Most Popular Queries

It’s always fun to look at the search logs.  Since I’ve been tracking it, here are the most popular queries that will land you on ShakespeareGeek: 1)  Romeo’s last words  – Somebody explained this one to me. It’s a popular crossword puzzle clue.  The answer is “I die.” 2) Elizabethan recipes – I’ve never understood the popularity of this one.  I think it’s because I’m one of the few links for it in Google, so there’s little competition.  My stats also show that nobody really goes on to buy anything from the shop mentioned in that post, so maybe it’s just a curiosity?  Who knows. 3) Megan Fox tattoo – It makes me happy that a very hot girl has a tattoo that happens to be a quote from King Lear. 4) How old is Romeo – I’m glad we had a pretty in depth discussion on this one, because it’s one of those indirect questions where you’ve always assumed you had the right answer (Juliet is 13, therefore Romeo must be 13, right?) until you give it some thought and say “You know, it never actually says he’s 13…” 5) Simpsons Hamlet – Who is typing this, ya think?  Simpsons fans who recognize their Shakespeare, or Shakespeare fans who watch The Simpsons?   I’m also intriged by #6, which is in fact “Shakespeare geek“.  Not sure if that was the sort of thing people type anyway, or if they are actually looking for little old me, but I’m happy to see so many links pop up :).
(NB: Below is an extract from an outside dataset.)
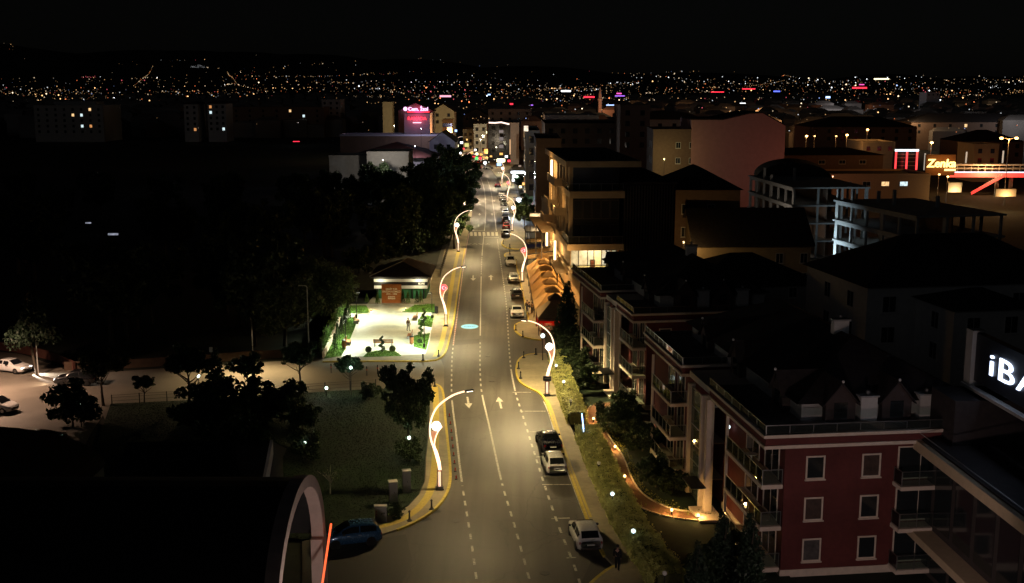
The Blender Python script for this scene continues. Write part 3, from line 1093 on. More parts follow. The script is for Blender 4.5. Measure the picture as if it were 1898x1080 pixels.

Stand Up For Your Inner Geek

http://www.fray.com/geek/ Quarterly magazine Fray is doing their next issue on “geeks” and looking for contributions.  What’s a geek? We are everywhere:  superfans, wonks, philes, heads, enthusiasts of the sublimely obscue.  We are the people who care too much about something others do not really understand.  We make the world go ’round.  If you’ve ever been into something so much your friends wondered about your sanity, you’re a geek, too. Needless to say I already signed up, proudly declaring myself a Shakespeare geek.  Who’s with me?

Quartos Going Digital

http://www.news.com.au/dailytelegraph/story/0,22049,23438755-5001028,00.html Two libraries in Britain and the US plan to reproduce online all 75 editions of William Shakespeare’s plays printed in the quarto format before the year 1641. This is one of those projects that makes me wish I was a grad student someplace, just spending all day combing through every last page looking at the handwritten notes in the margins.  It’s not just that they’re scanning the quartos – the British Library did that with theirs back in 2004 – it’s that each quarto is different, and they are scanning them all. It’s funny that the article says Shakespeare wrote “at least 37 plays.”  I thought the generally held number now was 38 – or aren’t they counting Two Noble Kinsmen, you think?